Poland and several other European countries are reconsidering the role of physical currency after years of rapid movement toward fully digital payment systems, according to a report by Euronews.
While cashless transactions had been gaining ground steadily across Europe, central banks and governments are now signaling that physical money could prove essential during emergencies, infrastructure failures, or other crisis scenarios where digital systems may be unavailable.

A shift in official thinking
The change in tone from financial authorities marks a notable reversal from the recent narrative that celebrated the convenience and efficiency of digital payments. Officials are now publicly acknowledging that an exclusively digital financial infrastructure carries vulnerabilities that physical cash does not.
Power outages, cyberattacks, and network disruptions are among the scenarios cited by authorities as situations in which access to cash could be critical for ordinary citizens trying to purchase essential goods and services.

Poland at the center of the debate
Poland has emerged as a focal point for this discussion, with the question of whether citizens should maintain a personal stockpile of physical currency gaining traction in public discourse.
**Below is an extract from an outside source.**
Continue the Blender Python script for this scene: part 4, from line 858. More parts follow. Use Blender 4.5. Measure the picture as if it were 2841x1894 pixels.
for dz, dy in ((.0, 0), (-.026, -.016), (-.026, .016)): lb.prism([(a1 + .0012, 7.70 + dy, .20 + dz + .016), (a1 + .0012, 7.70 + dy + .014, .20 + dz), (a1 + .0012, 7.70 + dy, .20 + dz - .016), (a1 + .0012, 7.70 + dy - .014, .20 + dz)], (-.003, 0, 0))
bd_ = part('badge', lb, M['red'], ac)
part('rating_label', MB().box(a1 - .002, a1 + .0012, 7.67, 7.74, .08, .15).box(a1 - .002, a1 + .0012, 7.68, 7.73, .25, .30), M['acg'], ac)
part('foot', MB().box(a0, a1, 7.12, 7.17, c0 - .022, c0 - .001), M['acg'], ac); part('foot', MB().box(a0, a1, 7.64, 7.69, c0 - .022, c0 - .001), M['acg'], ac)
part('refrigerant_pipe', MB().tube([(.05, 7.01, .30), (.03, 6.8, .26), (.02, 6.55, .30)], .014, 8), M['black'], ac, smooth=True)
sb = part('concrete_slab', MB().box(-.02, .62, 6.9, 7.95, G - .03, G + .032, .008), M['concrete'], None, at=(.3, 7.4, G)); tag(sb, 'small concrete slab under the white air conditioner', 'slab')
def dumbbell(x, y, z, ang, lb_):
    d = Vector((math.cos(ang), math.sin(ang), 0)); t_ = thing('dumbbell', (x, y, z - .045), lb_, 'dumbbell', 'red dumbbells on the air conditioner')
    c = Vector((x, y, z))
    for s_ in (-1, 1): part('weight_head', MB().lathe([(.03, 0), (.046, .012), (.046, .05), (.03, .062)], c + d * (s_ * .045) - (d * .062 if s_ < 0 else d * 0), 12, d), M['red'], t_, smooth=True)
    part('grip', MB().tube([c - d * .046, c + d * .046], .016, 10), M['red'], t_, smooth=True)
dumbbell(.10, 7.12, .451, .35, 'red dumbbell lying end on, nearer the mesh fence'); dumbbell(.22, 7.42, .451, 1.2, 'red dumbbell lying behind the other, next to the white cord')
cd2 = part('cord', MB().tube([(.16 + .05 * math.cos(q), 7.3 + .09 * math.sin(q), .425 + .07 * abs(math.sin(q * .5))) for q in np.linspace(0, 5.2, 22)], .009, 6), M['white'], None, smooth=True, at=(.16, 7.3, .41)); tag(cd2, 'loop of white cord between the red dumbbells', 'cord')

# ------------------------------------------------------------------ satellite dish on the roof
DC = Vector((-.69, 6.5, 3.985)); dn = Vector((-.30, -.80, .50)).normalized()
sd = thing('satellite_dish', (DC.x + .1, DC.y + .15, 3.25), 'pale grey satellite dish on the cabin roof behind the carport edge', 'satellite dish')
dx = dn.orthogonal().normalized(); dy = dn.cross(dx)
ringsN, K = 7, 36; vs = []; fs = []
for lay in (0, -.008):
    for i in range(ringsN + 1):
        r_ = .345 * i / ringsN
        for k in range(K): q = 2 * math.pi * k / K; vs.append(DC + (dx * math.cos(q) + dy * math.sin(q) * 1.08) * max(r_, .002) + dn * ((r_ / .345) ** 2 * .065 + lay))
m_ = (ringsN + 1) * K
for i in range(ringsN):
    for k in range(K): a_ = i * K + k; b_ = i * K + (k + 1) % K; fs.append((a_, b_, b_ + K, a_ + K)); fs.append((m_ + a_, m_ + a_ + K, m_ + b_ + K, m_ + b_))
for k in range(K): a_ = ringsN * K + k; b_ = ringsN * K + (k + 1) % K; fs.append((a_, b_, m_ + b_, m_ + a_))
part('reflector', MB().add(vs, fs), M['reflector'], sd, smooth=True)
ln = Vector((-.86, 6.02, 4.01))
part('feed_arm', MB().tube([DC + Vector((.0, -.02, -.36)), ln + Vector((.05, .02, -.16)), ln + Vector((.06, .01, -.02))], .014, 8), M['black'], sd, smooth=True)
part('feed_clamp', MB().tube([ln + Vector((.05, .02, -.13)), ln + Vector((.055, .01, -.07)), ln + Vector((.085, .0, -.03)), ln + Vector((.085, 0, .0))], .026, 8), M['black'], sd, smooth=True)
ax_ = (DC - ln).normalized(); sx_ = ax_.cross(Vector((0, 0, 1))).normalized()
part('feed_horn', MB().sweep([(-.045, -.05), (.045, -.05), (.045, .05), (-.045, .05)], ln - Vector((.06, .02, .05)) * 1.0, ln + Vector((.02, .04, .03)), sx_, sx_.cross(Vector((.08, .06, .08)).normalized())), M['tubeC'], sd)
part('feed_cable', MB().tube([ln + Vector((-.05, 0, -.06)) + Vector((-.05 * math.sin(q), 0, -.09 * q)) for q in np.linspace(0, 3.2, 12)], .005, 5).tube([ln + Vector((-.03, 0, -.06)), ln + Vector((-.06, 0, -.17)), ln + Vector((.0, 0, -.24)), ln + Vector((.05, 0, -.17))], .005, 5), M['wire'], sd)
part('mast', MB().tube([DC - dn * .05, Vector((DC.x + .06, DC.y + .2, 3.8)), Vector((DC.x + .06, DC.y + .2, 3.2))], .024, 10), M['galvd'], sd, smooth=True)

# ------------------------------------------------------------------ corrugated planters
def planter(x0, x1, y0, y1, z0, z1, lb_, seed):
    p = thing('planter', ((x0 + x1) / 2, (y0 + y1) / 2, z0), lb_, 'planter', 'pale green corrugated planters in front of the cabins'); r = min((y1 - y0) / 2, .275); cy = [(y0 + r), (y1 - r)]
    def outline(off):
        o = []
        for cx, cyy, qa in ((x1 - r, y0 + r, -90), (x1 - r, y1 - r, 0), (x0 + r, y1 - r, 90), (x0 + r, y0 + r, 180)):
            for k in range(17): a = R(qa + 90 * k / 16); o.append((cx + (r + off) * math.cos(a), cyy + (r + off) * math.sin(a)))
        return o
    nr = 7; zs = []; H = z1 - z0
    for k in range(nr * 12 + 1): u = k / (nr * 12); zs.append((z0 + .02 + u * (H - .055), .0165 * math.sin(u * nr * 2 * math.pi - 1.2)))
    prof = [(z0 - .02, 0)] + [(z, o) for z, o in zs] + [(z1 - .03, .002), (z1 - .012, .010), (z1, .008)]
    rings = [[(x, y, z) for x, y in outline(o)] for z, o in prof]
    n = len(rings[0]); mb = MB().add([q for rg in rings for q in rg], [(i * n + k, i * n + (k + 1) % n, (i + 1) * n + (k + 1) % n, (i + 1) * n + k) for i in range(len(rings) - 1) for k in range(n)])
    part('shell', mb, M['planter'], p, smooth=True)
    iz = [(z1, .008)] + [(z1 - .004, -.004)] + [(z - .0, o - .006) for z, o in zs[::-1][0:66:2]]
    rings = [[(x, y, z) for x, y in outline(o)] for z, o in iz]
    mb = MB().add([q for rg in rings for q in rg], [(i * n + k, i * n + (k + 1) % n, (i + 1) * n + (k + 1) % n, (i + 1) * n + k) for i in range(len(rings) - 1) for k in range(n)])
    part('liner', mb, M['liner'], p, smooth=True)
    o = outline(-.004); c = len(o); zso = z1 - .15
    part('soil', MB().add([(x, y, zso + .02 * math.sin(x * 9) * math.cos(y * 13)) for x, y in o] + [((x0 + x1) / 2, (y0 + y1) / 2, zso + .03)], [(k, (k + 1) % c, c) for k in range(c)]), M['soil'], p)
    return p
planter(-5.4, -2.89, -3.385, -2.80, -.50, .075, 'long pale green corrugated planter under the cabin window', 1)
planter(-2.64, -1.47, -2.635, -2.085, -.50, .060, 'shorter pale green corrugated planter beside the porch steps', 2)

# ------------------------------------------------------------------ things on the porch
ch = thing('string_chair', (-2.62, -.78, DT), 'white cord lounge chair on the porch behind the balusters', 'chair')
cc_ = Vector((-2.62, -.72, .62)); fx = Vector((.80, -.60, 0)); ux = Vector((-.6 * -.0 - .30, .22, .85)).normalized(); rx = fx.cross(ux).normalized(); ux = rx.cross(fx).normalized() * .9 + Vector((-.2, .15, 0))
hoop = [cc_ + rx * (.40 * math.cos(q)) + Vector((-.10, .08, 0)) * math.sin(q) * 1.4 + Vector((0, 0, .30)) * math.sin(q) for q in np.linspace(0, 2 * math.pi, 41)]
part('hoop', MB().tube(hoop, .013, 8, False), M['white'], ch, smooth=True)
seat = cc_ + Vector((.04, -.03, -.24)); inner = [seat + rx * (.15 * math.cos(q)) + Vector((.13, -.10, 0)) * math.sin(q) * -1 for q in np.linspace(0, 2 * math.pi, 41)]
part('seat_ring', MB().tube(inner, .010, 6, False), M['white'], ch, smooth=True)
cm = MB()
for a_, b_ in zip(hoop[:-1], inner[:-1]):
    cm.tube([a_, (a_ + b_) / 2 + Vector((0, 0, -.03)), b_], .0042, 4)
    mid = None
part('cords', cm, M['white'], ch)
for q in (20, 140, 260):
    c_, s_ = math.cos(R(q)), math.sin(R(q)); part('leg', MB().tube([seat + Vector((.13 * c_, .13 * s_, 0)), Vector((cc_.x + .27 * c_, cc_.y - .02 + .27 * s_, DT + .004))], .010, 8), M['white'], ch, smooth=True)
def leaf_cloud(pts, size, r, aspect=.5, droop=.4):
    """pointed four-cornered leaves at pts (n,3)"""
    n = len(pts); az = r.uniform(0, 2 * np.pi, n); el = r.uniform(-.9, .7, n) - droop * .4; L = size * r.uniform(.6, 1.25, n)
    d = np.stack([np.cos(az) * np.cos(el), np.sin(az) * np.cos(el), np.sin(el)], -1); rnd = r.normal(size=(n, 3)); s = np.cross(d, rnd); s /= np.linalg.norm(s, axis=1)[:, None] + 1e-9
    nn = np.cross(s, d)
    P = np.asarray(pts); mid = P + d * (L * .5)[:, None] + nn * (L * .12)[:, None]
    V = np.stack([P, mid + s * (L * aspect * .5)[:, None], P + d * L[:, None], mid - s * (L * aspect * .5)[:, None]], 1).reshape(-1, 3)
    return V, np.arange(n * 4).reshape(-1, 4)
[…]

The country's proximity to the ongoing conflict in Ukraine has heightened awareness of how quickly normal conditions can deteriorate, making resilience planning a more pressing concern for both government and households.
The broader conversation reflects a tension that many European nations are navigating - how to embrace the efficiency of digital finance while maintaining a fallback system that functions independently of technology and connectivity.

What financial experts suggest
Financial authorities have generally stopped short of specifying exact amounts citizens should keep on hand, but the guidance points toward maintaining enough cash to cover essential expenses for a period of days or weeks. The emphasis is on preparedness rather than alarm.
The renewed focus on cash also raises practical questions about storage, security, and the gradual withdrawal of ATMs and bank branches in some regions, which could complicate access to physical currency precisely when it is needed most.
As European governments reassess their emergency preparedness frameworks, the role of cash is being repositioned - not as an outdated relic of a pre-digital era, but as a resilience tool with a legitimate place in household financial planning.